Of course, this disturbing trend has affected public confidence in President Buhari’s ability to maintain effective control over his administration. It also makes it more difficult even for his diehard loyalists to defend him against the accusations of nepotism and encouragement of impunity that his critics and political opponents make against him. Besides, even if he isn’t guilty of deliberately committing these wrongdoings, his attitude inadvertently facilitates exactly what Nigerians elected him to fight i.e. corruption. The persistence of this situation simply means the persistence of the culture of systematic thievery of public resources with impunity, which means the persistence of economic hardship in the country hence Buhari’s failure as President.

Incidentally, one really wonders how Buhari’s no-nonsense demeanor simply wore off.

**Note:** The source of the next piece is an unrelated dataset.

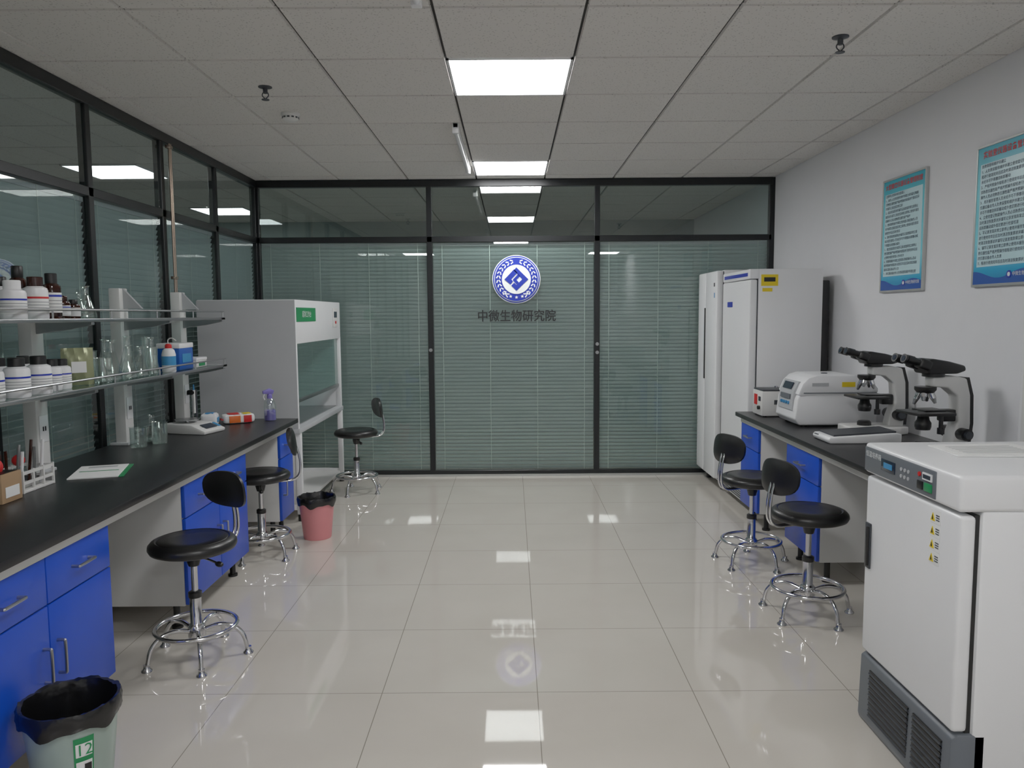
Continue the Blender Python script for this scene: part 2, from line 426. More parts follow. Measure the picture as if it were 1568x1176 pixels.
# ------------------------------------------------------------ reagent rack
b = B()
Z1, Z2 = 1.15, 1.452
for y in (1.9, 2.66, 3.42, 4.2, 4.95):
    b.bx(-2.16, -2.10, y-.045, y+.045, .7605, 1.61, 'white2', .006)
    b.bx(-2.185, -2.085, y-.06, y+.06, .7605, .775, 'grey', .003)
    for z in (Z1, Z2):
        b.prism([(-2.10, z-.015), (-1.85, z-.018), (-1.85, z-.03), (-1.95, z-.05), (-2.10, z-.07)], y-.012, y+.012, 'steel', bev=.002, seg=1)
    b.prism([(-2.10, 1.61), (-2.10, 1.50), (-2.0, 1.50)], y-.01, y+.01, 'grey')
    b.bx(-2.10, -2.095, y-.032, y+.032, .90, 1.02, 'white', .003); b.bx(-2.095, -2.0935, y-.012, y-.004, .95, .97, 'black'); b.bx(-2.095, -2.0935, y+.004, y+.012, .95, .97, 'black')
for z in (Z1, Z2):
    b.bx(-2.10, -1.86, 1.75, 4.93, z-.012, z-.004, 'pglass')
    b.bx(-1.868, -1.85, 1.7, 5.0, z-.018, z-.002, 'steel', .003)
    b.bx(-2.1, -2.088, 1.7, 5.0, z-.018, z-.004, 'steel', .003)
    b.tube([(-1.855, 1.7, z+.035), (-1.855, 4.99, z+.035)], .005, 'steel', 8, sub=1)
    for k in range(8):
        yy = 1.75+k*.46; b.cyl((-1.855, yy, z-.004), (-1.855, yy, z+.035), .004, 'steel', seg=8)
    b.bx(-2.1, -1.85, 4.93, 5.0, z-.018, z-.002, 'grey', .003)
b.fin('reagent_rack')
SL, SU = Z1-.0035, Z2-.0035
def bottle(name, x, y, z, r, h, body, cap, label='paper'):
    b = B(); sh = h*.78
    b.lathe([(0, 0), (r*.94, 0), (r, .006), (r, sh*.86), (r*.93, sh*.94), (r*.6, sh), (r*.55, sh+.004)], body)
    b.lathe([(r*.6, sh-.002), (r*.64, sh), (r*.64, h-.003), (r*.58, h), (0, h)], cap)
    b.lathe([(r+.0006, sh*.18), (r+.0006, sh*.74)], label)
    b.lathe([(r+.001, sh*.62), (r+.001, sh*.68)], 'red' if int(y*100) % 2 else 'lblue')
    for q in range(4): b.lathe([(r+.001, sh*(.24+.09*q)), (r+.001, sh*(.255+.09*q))], 'mgrey')
    b.fin(name, (x, y, z))
rb = 'reagent_bottle'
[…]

Though I was too young to understand the politics of governance during his military regime in the 80s, I was nonetheless not that oblivious of his no-nonsense attitude, which he maintained until some signs of compromise began to appear following his assumption of the presidency almost two and a half years ago. This is very unfortunate indeed, yet even more unfortunate is that he apparently lost it after he became President while Nigerians were rightly looking forward to seeing him pursuing things assertively to address the accumulated challenges he was expected to tackle in the country.

Though, he isn’t expected, in fact, he can’t run his government the way he did when he was Head State under a military regime being now a duly elected President bound by relevant legal and constitutional provisions, yet even under the Constitution, he is adequately empowered to act much more assertively than how he has been running his administration since the beginning of his presidency.

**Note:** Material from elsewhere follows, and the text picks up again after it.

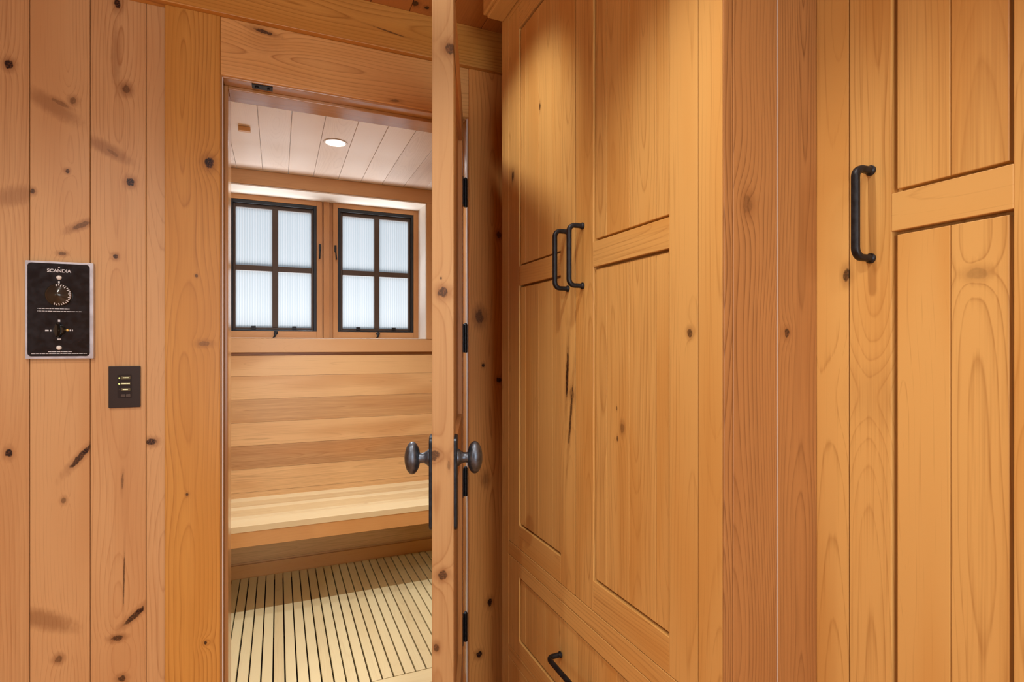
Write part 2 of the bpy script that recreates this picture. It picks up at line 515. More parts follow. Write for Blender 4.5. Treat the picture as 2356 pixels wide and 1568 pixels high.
# door wall: upright planks either side of the opening
b = MB()
edges = [XL, -1.845, -1.709, -1.574, -1.439, -1.303, -1.168, -1.033, -.898, -.763, -.628, -.492, -.3574, -.222, -.166]
for i in range(len(edges) - 1):
    b.cur = max(0, i - 8) if i < 13 else 0
    b.box(edges[i] + .0006, edges[i + 1] - .0006, W, W + .022, 0, H, 'z', pith=RNG.uniform(.0, .05))
b.cur = 0
e2 = [.645, .78, .915, 1.05, 1.185, 1.32, 1.455, XRW]
for i in range(len(e2) - 1):
    b.box(e2[i] + .0006, e2[i + 1] - .0006, W, W + .022, 0, H, 'z')
b.box(-.166, .645, W, W + .022, 2.125, H, 'x')
struct(b.build('wall_back', WALLM, bevel=.0022), 'knotty upright plank wall around the open sauna doorway', 'wall')
b = MB()
b.box(XL, -.166, W + .022, 2.058, 0, H, 'z'); b.box(.645, XRW, W + .022, 2.058, 0, H, 'z')
b.box(-.166, .645, W + .022, 2.058, 2.125, H, 'x')
b.box(XL, -.166, 2.058, 2.075, 0, H, 'x'); b.box(.645, XRW, 2.058, 2.075, 0, H, 'x')
b.box(-.166, .645, 2.058, 2.075, 2.125, H, 'x')
struct(b.build('wall_middle', M['saunatrim'], bevel=0), 'sauna side of the wall around the doorway', 'wall')

def planks(axis_lo, axis_hi, w, fn):
    a = axis_lo
    while a < axis_hi - 1e-4:
        e = min(a + w, axis_hi)
        fn(a + .0006, e - .0006)
        a = e

b = MB()
planks(YF, -1.10, .135, lambda a, e: b.box(XL - .03, XL, a, e, 0, H, 'z'))
planks(.10, W, .135, lambda a, e: b.box(XL - .03, XL, a, e, 0, H, 'z'))
b.box(XL - .03, XL, -1.10, .10, 0, .85, 'y'); b.box(XL - .03, XL, -1.10, .10, 2.05, H, 'y')
struct(b.build('wall_left', M['wall'], bevel=.002), 'plank side wall at far left of the room', 'wall')
b = MB()
planks(YF, W, .135, lambda a, e: b.box(XRW, XRW + .03, a, e, 0, H, 'z'))
struct(b.build('wall_right', M['wall'], bevel=.002), 'plank side wall behind the tall cabinets', 'wall')
# wall behind the viewer, with an unseen opening added for fill daylight
b = MB()
WX0, WX1, WZ0, WZ1 = -.35, 1.05, .55, 2.10
b.box(XL, WX0, YF - .03, YF, 0, H, 'z'); b.box(WX1, XRW, YF - .03, YF, 0, H, 'z')
b.box(WX0, WX1, YF - .03, YF, 0, WZ0, 'z'); b.box(WX0, WX1, YF - .03, YF, WZ1, H, 'z')
struct(b.build('wall_front', M['wall'], bevel=0), 'plank wall behind the viewer with an added opening for fill light', 'wall')
b = MB()
c = XL
ce = [XL]
x = .4155
while x - .131 > XL: x -= .131
while x < XRW:
    ce.append(x); x += .131
ce.append(XRW)
for i in range(len(ce) - 1):
    b.cur = 1 if ce[i] < .4231 < ce[i + 1] or ce[i] < .4652 < ce[i + 1] else 0
    b.box(ce[i] + .0006, ce[i + 1] - .0006, YF, W, H, H + .02, 'y')
struct(b.build('ceiling', [M['ceil'], M['ceilk']], bevel=.0022), 'amber plank ceiling above the upper trim board', 'ceiling')
b = MB()
planks(XL, XRW, .12, lambda a, e: b.box(a, e, YF, W + .16, -.03, 0, 'y'))
struct(b.build('floor', M['trim'], bevel=.001), 'plank floor of the dressing room', 'floor')

# ------------------------------------------------------------------ door casing, trim and jamb
struct(MB().box(-.3062, -.1622, 1.88, W, 0, 2.2955, 'z', tone=0, pith=.03, off=.02).build('trim_1', M['casing_left'], bevel=.0015),
       'upright casing board left of the sauna doorway with one large dark knot', 'trim')
struct(MB().box(-.1622, .6367, 1.882, W, 2.118, 2.2955, 'x', tone=-.1, pith=.03, off=.0).build('trim_2', M['casing_head'], bevel=.003, seg=3),
       'horizontal casing board above the sauna doorway', 'trim')
struct(MB().box(.6367, .7805, 1.88, W, 0, 2.2955, 'z', tone=.0, pith=.02).build('trim_3', M['casing_right'], bevel=.0015),
       'shadowed knotty casing board right of the sauna doorway', 'trim')
struct(MB().box(XL, XRW, 1.862, W, 2.2955, H, 'x', tone=.25, pith=.03).build('trim_4', M['band'], bevel=.002),
       'wide horizontal board running under the ceiling', 'trim')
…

Obviously, President Buhari needs to urgently get rid of the officials who are hell-bent on frustrating him. He needs to be realistic enough to admit that his administration is infiltrated by many fake loyalists who he wrongly trusts. By the way, the recent claim by Senior Special Assistant to the president on media and publicity, Garba Shehu that some influential government officials loyal to former President Jonathan may have been responsible for Maina’s reinstatement, is simply ridiculous, to say the least. Yet, assuming that Shehu’s claim is true, it by implication means that the top government officials whose names have so far been mentioned in the scandal e.g. Abubakar Malami, Minister of Justice/Attorney-General, Abdulrahman Dambazau, Minister of Internal Affairs and Winifred Oyo-Ita, Head of the Civil Service and all others who would be mentioned later, are Jonathan’s loyalists. Accordingly, the ball remains in President Buhari’s court as Nigerians await his reaction in this regard.